An eight-mile wall of prehistoric rock art featuring animals and humans has been discovered in the Amazonian rainforest after it was created up to 12,500 years ago. 

The historical artwork, which is now being called the 'Sistine Chapel of the ancients', was uncovered on cliff faces last year in the Chiribiquete National Park, Columbia, by a British-Columbian team of archaeologists funded by the European Research Council.

The date of the paintings has been based on the portrayal of extinct animals from the ice age such as the mastodon - a prehistoric relative of the elephant which hasn't been seen in South America for at least 12,000 years. 

There are also depictions of palaeolama - an extinct member of the camel family, as well as giant sloths and ice age horses. 

Human handprints can also be seen. In the Amazon most native tribes are believed to be descendants of the first Siberian wave of migrants who are thought to have crossed the Bering Land Bridge up to 17,000 years ago.

During the ice age this land bridge stayed relatively untouched because snowfall was very light.
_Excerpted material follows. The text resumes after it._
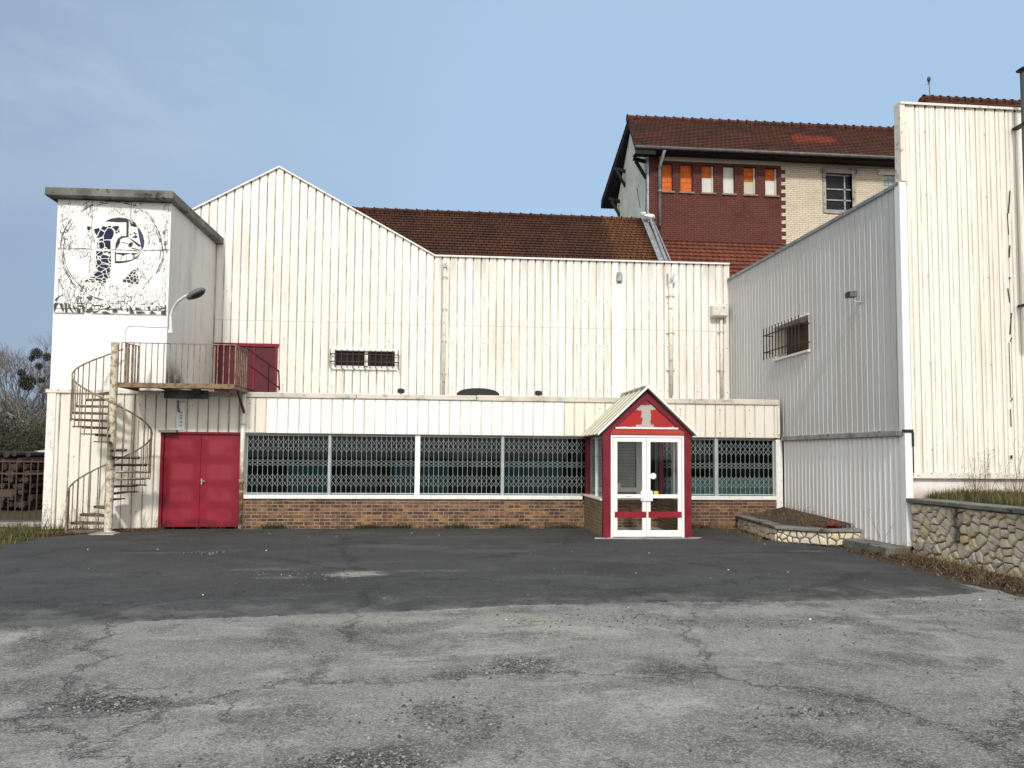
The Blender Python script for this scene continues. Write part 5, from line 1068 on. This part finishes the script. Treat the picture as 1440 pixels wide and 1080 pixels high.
def bare_tree(name, label, base, height, spread, seed, depth=6, mist=(), r0_=.16, group='bare trees behind the fence', up=.35):
    r = random.Random(seed); t = thing(name, label, 'tree', base, group); tr, cr_ = MB(), MB(); tips = []
    def grow(p, d, L_, rad, k):
        pts = [p]; q = p; dd = d
        for _ in range(3):
            dd = (dd+Vector((r.uniform(-1, 1), r.uniform(-1, 1), r.uniform(-.4, 1)*up*1.4))*.16).normalized(); q = q+dd*L_/3; pts.append(q)
        mb = tr if k >= depth-1 else cr_
        mb.tube(pts, [rad*(1-.13*i) for i in range(4)], 6 if k >= depth-1 else 3, False, r.random())
        tips.append((q, k))
        if k <= 0: return
        n_ = 3 if k < depth else 4
        for j in range(n_):
            an = r.uniform(.3, .75)*spread; ax = dd.orthogonal(); ax.rotate(Matrix.Rotation(r.uniform(0, 6.28), 3, dd)); nd = dd.copy(); nd.rotate(Matrix.Rotation(an, 3, ax)); nd = (nd+Vector((0, 0, up*.35))).normalized()
            st = pts[r.choice((2, 3))] if j else q
            grow(st, nd, L_*r.uniform(.68, .85), max(.006, rad*r.uniform(.52, .68)), k-1)
    grow(Vector(base), Vector((0, 0, 1)), height*.27, r0_, depth)
    tr.build('trunk', M['bark'], t); cr_.build('crown', M['twig'], t)
    for (mx, my, mz, mr) in mist:
        b = MB(); c = Vector((mx, my, mz))
        for _ in range(1300):
            v = Vector((r.gauss(0, 1), r.gauss(0, 1), r.gauss(0, 1))).normalized()*mr*r.random()**.35; a = Vector((r.gauss(0, 1), r.gauss(0, 1), r.gauss(0, 1))).normalized()*mr*.14; e = a.orthogonal().normalized()*mr*.05
            b.add([c+v-e, c+v+e, c+v+a], [(0, 1, 2)], r.random())
        b.build('mistletoe', M['mistletoe'], t)
    return t
TY = 38.
def tp(px, py, y=TY): return oY(px, py, y)
ms = [(*tp(38, 538), .40), (*tp(51, 497), .28), (*tp(66, 502), .22), (*tp(55, 515), .18), (*tp(30, 524), .2), (*tp(58, 535), .15), (*tp(45, 504), .16)]
bare_tree('bare_tree', 'tall bare tree with dark mistletoe balls behind the fence', (tp(46, 640).x, TY, 0), 7.2, .95, 3, 7, ms, .14, up=.6)
bare_tree('bare_tree', 'slender bare tree rising left of the mistletoe tree', (tp(5, 640, 40).x, 40, 0), 6.0, 1.0, 8, 6, (), .11)
bare_tree('bare_tree', 'bare tree half hidden by the corner of the white building', (tp(82, 640, 44).x, 44, 0), 6.0, 1.1, 12, 6, (), .12)
def thicket(label, x_, y_, h_, w_, seed):
    r = random.Random(seed); t = thing('bush', label, 'bush', (x_, y_, 0), 'bushes under the bare trees'); st = MB(); lf = MB()
    for _ in range(26):
        a = r.uniform(0, 6.28); d = Vector((math.cos(a)*.5, math.sin(a)*.5, 1)).normalized(); p = Vector((x_+r.uniform(-.4, .4)*w_, y_+r.uniform(-.5, .5), 0)); pts = [p]
        for k in range(5): d = (d+Vector((r.uniform(-.3, .3), r.uniform(-.3, .3), r.uniform(-.05, .15)))).normalized(); p = p+d*h_*r.uniform(.14, .22); pts.append(p)
        st.tube(pts, [.03, .025, .018, .012, .008, .004], 3, False)
        for q in pts[1:]:
            for _ in range(34):
                v = q+Vector((r.gauss(0, .32), r.gauss(0, .32), r.gauss(0, .28))); 
                if v.z < .02: continue
                L2 = Vector((r.gauss(0, 1), r.gauss(0, 1), r.gauss(0, 1))).normalized()*r.uniform(.06, .2); e = L2.orthogonal().normalized()*r.uniform(.008, .03); lf.add([v-e, v+e, v+L2], [(0, 1, 2)], r.random())
    st.build('stems', M['bark'], t); lf.build('twigs', M['bush'], t)
for i, (px, y_, h_, lb) in enumerate(((8, 33, 2.9, 'brown twiggy bush behind the log pile at the fence end'), (30, 35, 3.2, 'taller brown bush below the mistletoe tree'), (56, 34, 2.9, 'dark green bush beside the shed'), (76, 36, 3.4, 'tangled bush just behind the white building corner'), (-25, 34, 4., 'wide brown bush past the fence end'), (18, 42, 4., 'far grey bush between the two bare trees'), (50, 43, 3.8, 'far bush behind the shed roof'))):
    thicket(lb, tp(px, 640, y_).x, y_, h_, 3., 50+i)

# ------------------------------------------------------------------ light, sky
EL, AZs = R(38), R(4.5)      # sun behind the camera, a little to the left, veiled by thin haze
S = Vector((-math.sin(AZs)*math.cos(EL), -math.cos(AZs)*math.cos(EL), math.sin(EL)))
sun = bpy.data.lights.new('sun', 'SUN'); sun.energy = 2.6; sun.angle = R(5.5); sun.color = (1, .955, .88)
so = bpy.data.objects.new('sun', sun); COL.objects.link(so); so.rotation_euler = S.to_track_quat('Z', 'Y').to_euler()
w = bpy.data.worlds.new('World'); sc.world = w; w.use_nodes = True; nt = w.node_tree; bg = nt.nodes['Background']
def nn(t, **k):
    n = nt.nodes.new(t); [setattr(n, a, v) for a, v in k.items()]; return n
def ln(a, b): nt.links.new(a, b)
sky = nn('ShaderNodeTexSky', sky_type='NISHITA'); sky.sun_disc = False; sky.sun_elevation = EL; sky.sun_rotation = math.pi+AZs; sky.dust_density = 2.5; sky.ozone_density = 2.0
tc = nn('ShaderNodeTexCoord'); sep = nn('ShaderNodeSeparateXYZ'); ln(tc.outputs['Generated'], sep.inputs[0])
def mr(src, a, b, c, d):
    n = nn('ShaderNodeMapRange', interpolation_type='SMOOTHSTEP'); ln(src, n.inputs[0])
    for i, v in enumerate((a, b, c, d)): n.inputs[i+1].default_value = v
    return n.outputs[0]
def mixc(f, a, b):
    n = nn('ShaderNodeMix', data_type='RGBA')
    for sk, v in ((n.inputs[0], f), (n.inputs[6], a), (n.inputs[7], b)):
        if isinstance(v, bpy.types.NodeSocket): ln(v, sk)
        else: sk.default_value = v
    return n.outputs[2]
def cloud(scale, zs, det, loc):
    mp = nn('ShaderNodeMapping'); mp.inputs['Scale'].default_value = (1, 1, zs); mp.inputs['Location'].default_value = loc; n = nn('ShaderNodeTexNoise'); n.inputs['Scale'].default_value = scale; n.inputs['Detail'].default_value = det; n.inputs['Roughness'].default_value = .58
    ln(tc.outputs['Generated'], mp.inputs[0]); ln(mp.outputs[0], n.inputs['Vector']); return n.outputs['Fac']
veil = mixc(mr(sep.outputs[0], -.62, .12, 0, 1), (2.75, 3.6, 4.85, 1), (3.6, 5.15, 7.15, 1))
veil = mixc(mr(sep.outputs[2], .02, .30, .35, 0), veil, (2.7, 3.5, 4.4, 1))
c1 = mixc(.88, sky.outputs[0], veil)
cm = nn('ShaderNodeMath', operation='MULTIPLY'); ln(mr(cloud(2.0, 2.4, 7, (.3, .2, 0)), .42, .75, 0, .75), cm.inputs[0]); ln(mr(sep.outputs[0], -.05, -.5, .12, 1), cm.inputs[1])
cm2 = nn('ShaderNodeMath', operation='MULTIPLY'); ln(cm.outputs[0], cm2.inputs[0]); ln(mr(sep.outputs[2], .2, .45, .1, 1), cm2.inputs[1])
c2 = mixc(cm2.outputs[0], c1, (5.0, 5.9, 6.8, 1))
ny = nn('ShaderNodeMath', operation='MULTIPLY'); ny.inputs[1].default_value = -1; ln(sep.outputs[1], ny.inputs[0])
c3 = mixc(mr(ny.outputs[0], -.45, .8, 0, 1), c2, (11.3, 11.1, 10.6, 1))      # the veiled side of the sky round the sun
ln(c3, bg.inputs[0]); bg.inputs[1].default_value = .12
sc.view_settings.view_transform = 'Standard'; sc.view_settings.look = 'None'; sc.view_settings.gamma = 1; sc.view_settings.exposure = 0
sc.cycles.max_bounces = 6; sc.cycles.transparent_max_bounces = 12
for o in bpy.data.objects:
    if '_w' in o: del o['_w']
It stretched for hundreds of kilometres into the continents on either side so provided a way for people to cross into different areas. 

Although it is unclear exactly which tribe created the paintings, there are two main indigenous tribes of the Amazon which are believed to have been around for thousands of years - the Yanomami and the Kayapo.

The first report of the Yanomami, who live between the borders of Brazil and Venezuela, was in 1759 when a Spanish explorer found a chief of another tribe who mentioned them.